Hello again, readers! I’ve been thinking a lot about poetry. Though my poetry has been published in various journals over the past six years, I still find it difficult to understand what poetry is and how to place myself in the mindset to write it well.
Howard Nemerov in the Encyclopedia Britannica describes poetry as “literature that evokes a concentrated imaginative awareness of experience or a specific emotional response through language chosen and arranged for its meaning, sound, and rhythm.”
Chosen and arranged. Normally, when I sit down to write a poem, I think about a cool-sounding sentence. I start with that and keep going, formulating the story around that first spark of inspiration. I never start with an outline or even a specific topic.
But I sometimes wonder if it’s this idea that poems must be chosen and arranged that gets me so nervous. What if my choice lacks depth? What if the arrangement ends up reading like a stale bouquet of carnations on granny’s coffee table?
I got to thinking: how could I create a poem that didn’t require so much attendance? How could I free-verse it in a way that was both freeing and interesting to read?
The answer? MAD-LIBS.
I decided to create a mad-lib style poem structure with missing words in specific places, and then come back and fill in those spots while under the influence of wine, musical inspiration, or just plain lack of sleep. Then, truly, I could say I created a poem that wasn’t conventionally chosen and arranged. But did my strange experiment prove fruitful? Was it something sustainable for normal poets?
First, let’s take a look at the said mad-lib structure:
She always _____(verb-ed)
Like _____(adj.) _____(pl. noun)
The spine of her hand ______(verb-ing)
Too far, the industrial flavor of her bread
_____(verb-ing) into the back of people’s mouths.
I never complained. Never ____(verb-ed),
Since the day I was born, I promised never
To speak. ______(adj.) edges are better,
More _____(adj.), than no edges at all,
And hers ______(verb-ed) against things
Scratched and marked things,
Like bears to a tree. She was ____(adj.).
At least I, her last existing dream,
Could now wear her shoes. They felt like
___(adj.) _____(pl. noun). They _____(verb-ed) when
I walked, motor-fluid leaking from the soles.
If I could go back and shake her into bloom,
I wouldn’t. A woman with dreams, however
Plain and proper, won’t bow to a
____(adj.) movie girl singing at dusk
to every love-torn man on Earth.
So this is a rather vague poem about a rough woman with presence like a gas-guzzling diesel pick-up. She’s stitched together, a bit of an old rag, but that still makes her more meaningful than some film-star hoopskirt Lucy-Loo because she had true aspirations.
I went back after a few days and asked my partner to prompt me for parts of speech.
“Give me a verb ending in ed,” he’d said.

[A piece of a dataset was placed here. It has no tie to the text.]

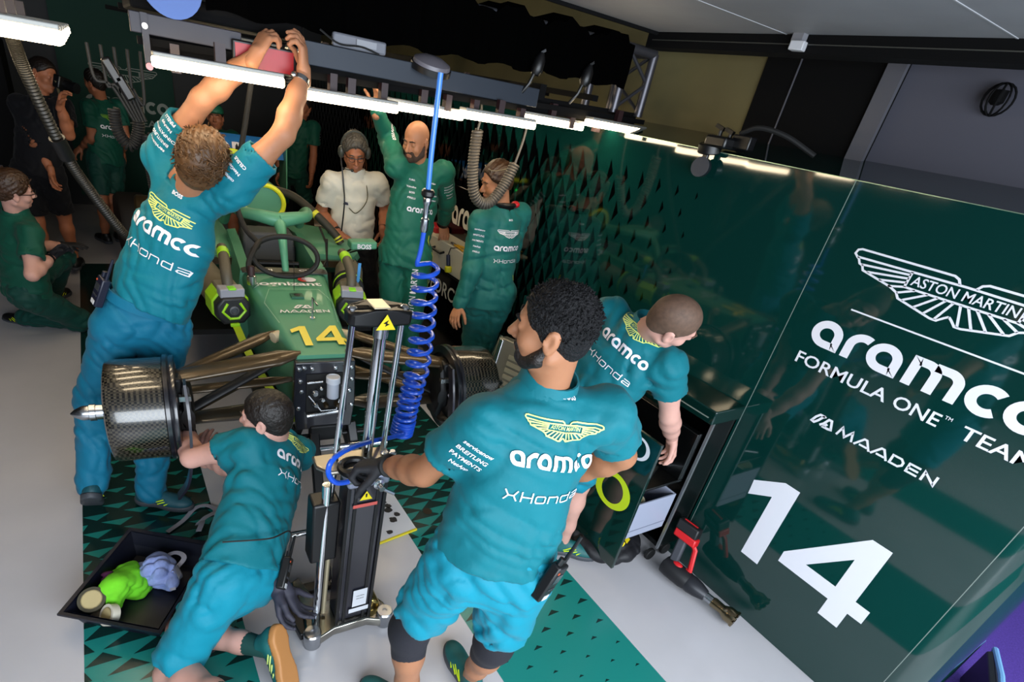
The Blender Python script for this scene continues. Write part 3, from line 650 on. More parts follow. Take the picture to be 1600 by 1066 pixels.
def shoe(root, ank, toe, knee, m=None, ms=None, acc=None, seed=0, scale=1., name='shoe'):
    ank,toe,knee = map(lambda q: np.asarray(q,float),(ank,toe,knee)); d = nrm(toe-ank); sh = nrm(knee-ank); side = nrm(np.cross(d,sh))
    if np.linalg.norm(np.cross(d,sh)) < .15: side = nrm(np.cross(d,[0,0,1]))
    a = math.radians(19); f = d*math.cos(a)+np.cross(side,d)*math.sin(a); f = nrm(f)
    if ank[2] < .14 and toe[2] < .06: f = nrm([d[0],d[1],0]); side = nrm(np.cross(f,[0,0,1]))
    u = nrm(np.cross(side,f)); B = np.stack([side,f,u]); o = ank-u*.078*scale; P = lambda x,y,z: o+(side*x+f*y+u*z)*scale; k = scale
    def clip(lo,hi):
        def post(F,X,Y,Z):
            h = (X-o[0])*u[0]+(Y-o[1])*u[1]+(Z-o[2])*u[2]; return np.maximum(F, np.maximum(lo*k-h,h-hi*k))
        return post
    S = SDF(); S.ell(P(0,-.035,.042),(.037*k,.052*k,.048*k),B,.02); S.cone(P(0,-.03,.045),P(0,.09,.038),.038*k,.037*k,.02); S.ell(P(0,.135,.034),(.046*k,.078*k,.036*k),B,.03); S.cone(P(0,-.015,.06),P(0,-.018,.098),.042*k,.040*k,.02); S.cone(P(0,.02,.07),P(0,.08,.055),.026*k,.024*k,.02)
    V,F = S.mesh(.006,clip(.020,.112)); t = link(name,V,F,m or M_shoe,root,keep=(root.name,'shoe',seed))
    S = SDF(); S.ell(P(0,-.035,.02),(.042*k,.060*k,.06*k),B,.02); S.cone(P(0,-.03,.02),P(0,.1,.02),.041*k,.041*k,.02); S.ell(P(0,.135,.02),(.051*k,.086*k,.06*k),B,.03)
    V,F = S.mesh(.006,clip(.0,.030)); link('sole',V,F,ms or M_soleg,t)
    if acc:
        mb = MB()
        for q in range(4):
            for s in (-1,1): mb.tube([P(s*(.036+.004*q),-.02+.035*q,.036),P(s*(.040),.02+.03*q,.050),P(s*.034,.05+.03*q,.066-.004*q)],[.003*k]*3,5)
        mb.build('shoe_stripe',acc,t)
    return t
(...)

“Supped?” I replied, writing it down. “No, no. Wait. Supped sounds too biblical. Let’s do ‘clashed’.”
And thus, the following poem was born:
She always clashed
Like callous buds
The spine of her hand knitting
Too far, the industrial flavor of her bread
mooring into the back of people’s mouths.
I never complained. Never sawed,
Since the day I was born, I promised never
To speak. Damp edges are better,
More rueful, than no edges at all,
And hers stained against things
Scratched and marked things,
Like bears to a tree. She was pale.
At least I, her last existing dream,
Could now wear her shoes. They felt like
wise wilderness. They hooked when
I walked, motor-fluid leaking from the soles.
If I could go back and shake her into bloom,
I wouldn’t. A woman with dreams, however
Plain and proper, won’t bow to a
majestic movie girl singing at dusk
to every love-torn man on Earth.
It didn’t turn out perfectly. I’m not sure what kind of story it’s telling now. But I can say that somehow, some of the words work. “The spine of her hand knitting / too far” is relatively usable, as well as “Damp edges are better”.
But “Never sawed”? “They felt like wise wilderness”? Not so much.
Still, I feel like I’ve cracked open a shell here. The egg’s not hatched, my poetic imagination is still underdeveloped, but it’s there, poking around.
I’m curious as to how others start writing a poem. Do you have a character? A theme? Or do you let your mind drift while you free write, and then de-clutter it afterwards?